▸ **WHAT THE TASK REQUIRES**:
Please list all lines of the material below in which the string "from" occurs.
<<<<
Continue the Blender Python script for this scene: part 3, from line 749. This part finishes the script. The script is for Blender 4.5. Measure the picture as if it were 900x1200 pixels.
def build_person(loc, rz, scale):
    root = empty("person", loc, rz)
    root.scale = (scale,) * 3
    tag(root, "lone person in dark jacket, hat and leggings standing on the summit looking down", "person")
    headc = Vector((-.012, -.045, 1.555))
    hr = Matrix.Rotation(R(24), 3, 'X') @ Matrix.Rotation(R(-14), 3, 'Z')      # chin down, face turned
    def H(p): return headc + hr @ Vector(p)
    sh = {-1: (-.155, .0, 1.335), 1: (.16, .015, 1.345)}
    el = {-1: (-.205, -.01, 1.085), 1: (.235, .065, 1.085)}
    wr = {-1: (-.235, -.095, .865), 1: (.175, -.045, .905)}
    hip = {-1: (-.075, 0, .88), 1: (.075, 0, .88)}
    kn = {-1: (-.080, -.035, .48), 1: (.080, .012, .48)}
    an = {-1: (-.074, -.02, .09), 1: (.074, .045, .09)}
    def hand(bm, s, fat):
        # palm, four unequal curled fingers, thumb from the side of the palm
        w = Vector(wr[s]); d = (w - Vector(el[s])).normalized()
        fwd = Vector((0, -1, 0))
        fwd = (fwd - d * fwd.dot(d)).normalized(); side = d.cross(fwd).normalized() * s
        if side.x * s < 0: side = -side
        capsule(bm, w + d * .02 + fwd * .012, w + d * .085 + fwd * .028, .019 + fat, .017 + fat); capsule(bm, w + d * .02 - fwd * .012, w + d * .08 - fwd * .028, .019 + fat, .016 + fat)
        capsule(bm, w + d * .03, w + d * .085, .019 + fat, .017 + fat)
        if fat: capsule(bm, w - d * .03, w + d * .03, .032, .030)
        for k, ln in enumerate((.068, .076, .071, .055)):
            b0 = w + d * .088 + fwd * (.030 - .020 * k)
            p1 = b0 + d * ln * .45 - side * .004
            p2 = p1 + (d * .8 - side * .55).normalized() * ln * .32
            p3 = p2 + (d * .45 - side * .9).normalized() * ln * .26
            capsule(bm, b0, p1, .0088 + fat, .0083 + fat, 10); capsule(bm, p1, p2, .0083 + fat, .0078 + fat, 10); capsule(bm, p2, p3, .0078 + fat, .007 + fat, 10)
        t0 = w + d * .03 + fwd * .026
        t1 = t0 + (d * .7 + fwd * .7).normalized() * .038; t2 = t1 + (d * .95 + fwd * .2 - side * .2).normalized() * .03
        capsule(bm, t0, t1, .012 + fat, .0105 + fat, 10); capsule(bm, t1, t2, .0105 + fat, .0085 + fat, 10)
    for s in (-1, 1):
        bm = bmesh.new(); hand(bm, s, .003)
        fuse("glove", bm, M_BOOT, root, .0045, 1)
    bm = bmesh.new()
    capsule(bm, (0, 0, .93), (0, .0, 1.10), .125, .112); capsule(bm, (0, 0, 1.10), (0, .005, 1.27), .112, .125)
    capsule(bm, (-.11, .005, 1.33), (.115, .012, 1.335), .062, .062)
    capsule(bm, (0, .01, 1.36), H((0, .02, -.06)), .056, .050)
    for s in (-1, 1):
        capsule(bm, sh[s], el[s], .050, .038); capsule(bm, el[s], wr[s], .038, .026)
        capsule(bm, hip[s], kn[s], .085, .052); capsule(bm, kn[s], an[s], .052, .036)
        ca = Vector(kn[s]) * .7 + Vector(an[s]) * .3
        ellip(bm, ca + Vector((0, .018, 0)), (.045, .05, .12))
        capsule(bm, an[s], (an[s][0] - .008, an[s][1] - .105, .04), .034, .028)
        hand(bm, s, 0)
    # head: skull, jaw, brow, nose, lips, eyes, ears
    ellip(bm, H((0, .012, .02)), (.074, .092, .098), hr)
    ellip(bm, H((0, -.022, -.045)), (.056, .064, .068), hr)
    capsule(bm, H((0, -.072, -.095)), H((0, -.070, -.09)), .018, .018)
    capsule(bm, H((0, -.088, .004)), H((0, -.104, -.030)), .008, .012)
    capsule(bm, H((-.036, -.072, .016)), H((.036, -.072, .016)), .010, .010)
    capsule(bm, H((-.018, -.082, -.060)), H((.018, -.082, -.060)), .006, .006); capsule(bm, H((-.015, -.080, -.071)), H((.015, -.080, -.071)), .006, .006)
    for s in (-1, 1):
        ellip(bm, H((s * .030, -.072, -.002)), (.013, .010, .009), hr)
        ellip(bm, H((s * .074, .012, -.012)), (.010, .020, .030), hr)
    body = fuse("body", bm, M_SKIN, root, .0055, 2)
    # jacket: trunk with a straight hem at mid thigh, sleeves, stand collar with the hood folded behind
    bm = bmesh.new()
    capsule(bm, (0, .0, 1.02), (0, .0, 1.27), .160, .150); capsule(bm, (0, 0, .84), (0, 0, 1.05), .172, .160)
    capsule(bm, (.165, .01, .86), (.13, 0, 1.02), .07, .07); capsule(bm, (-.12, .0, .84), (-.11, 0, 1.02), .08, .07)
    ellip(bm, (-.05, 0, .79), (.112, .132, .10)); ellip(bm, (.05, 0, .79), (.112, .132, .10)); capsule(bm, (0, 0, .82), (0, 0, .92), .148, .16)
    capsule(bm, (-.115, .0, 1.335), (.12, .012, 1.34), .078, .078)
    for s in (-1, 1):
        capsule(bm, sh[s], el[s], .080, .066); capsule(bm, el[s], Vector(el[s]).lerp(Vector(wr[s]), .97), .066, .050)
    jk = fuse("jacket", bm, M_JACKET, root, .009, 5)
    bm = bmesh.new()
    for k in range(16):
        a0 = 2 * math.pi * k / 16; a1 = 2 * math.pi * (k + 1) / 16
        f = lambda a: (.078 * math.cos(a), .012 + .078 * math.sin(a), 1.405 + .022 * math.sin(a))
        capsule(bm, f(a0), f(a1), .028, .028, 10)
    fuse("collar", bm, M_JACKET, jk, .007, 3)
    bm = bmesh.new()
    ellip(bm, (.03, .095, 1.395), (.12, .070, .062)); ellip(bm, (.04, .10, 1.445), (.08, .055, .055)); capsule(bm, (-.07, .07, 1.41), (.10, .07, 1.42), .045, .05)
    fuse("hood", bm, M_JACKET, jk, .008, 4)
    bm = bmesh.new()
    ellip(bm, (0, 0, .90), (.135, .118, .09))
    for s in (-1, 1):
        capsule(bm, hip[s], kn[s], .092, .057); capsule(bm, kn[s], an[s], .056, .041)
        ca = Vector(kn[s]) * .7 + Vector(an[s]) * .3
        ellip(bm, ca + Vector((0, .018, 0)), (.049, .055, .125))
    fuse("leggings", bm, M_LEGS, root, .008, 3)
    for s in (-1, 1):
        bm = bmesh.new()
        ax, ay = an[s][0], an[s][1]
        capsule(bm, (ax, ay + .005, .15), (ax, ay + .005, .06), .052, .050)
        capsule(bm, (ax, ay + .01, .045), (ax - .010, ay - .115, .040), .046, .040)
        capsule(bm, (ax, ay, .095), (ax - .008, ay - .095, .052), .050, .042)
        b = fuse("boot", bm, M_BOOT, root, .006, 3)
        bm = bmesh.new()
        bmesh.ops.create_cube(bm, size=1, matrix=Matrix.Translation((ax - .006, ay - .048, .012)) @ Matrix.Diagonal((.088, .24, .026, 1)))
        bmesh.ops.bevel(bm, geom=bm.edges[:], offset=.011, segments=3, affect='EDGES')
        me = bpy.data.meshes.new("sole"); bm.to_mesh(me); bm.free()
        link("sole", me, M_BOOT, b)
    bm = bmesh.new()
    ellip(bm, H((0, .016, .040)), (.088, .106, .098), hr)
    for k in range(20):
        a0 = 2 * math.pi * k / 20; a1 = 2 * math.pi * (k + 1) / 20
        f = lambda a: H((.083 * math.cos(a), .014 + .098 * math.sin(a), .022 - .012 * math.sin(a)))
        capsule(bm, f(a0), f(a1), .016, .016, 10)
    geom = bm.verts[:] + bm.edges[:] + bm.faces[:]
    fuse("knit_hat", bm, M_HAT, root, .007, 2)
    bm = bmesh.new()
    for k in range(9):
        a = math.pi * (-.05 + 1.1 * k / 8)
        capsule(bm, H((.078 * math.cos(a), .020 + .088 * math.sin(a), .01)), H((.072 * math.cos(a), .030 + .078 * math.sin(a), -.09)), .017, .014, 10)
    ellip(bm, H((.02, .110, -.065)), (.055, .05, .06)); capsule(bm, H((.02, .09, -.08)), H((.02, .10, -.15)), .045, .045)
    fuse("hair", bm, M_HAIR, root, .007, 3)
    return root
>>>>
▸ **SOLUTION**:
Continue the Blender Python script for this scene: part 3, from line 749. This part finishes the script. The script is for Blender 4.5. Measure the picture as if it were 900x1200 pixels.
        # palm, four unequal curled fingers, thumb from the side of the palm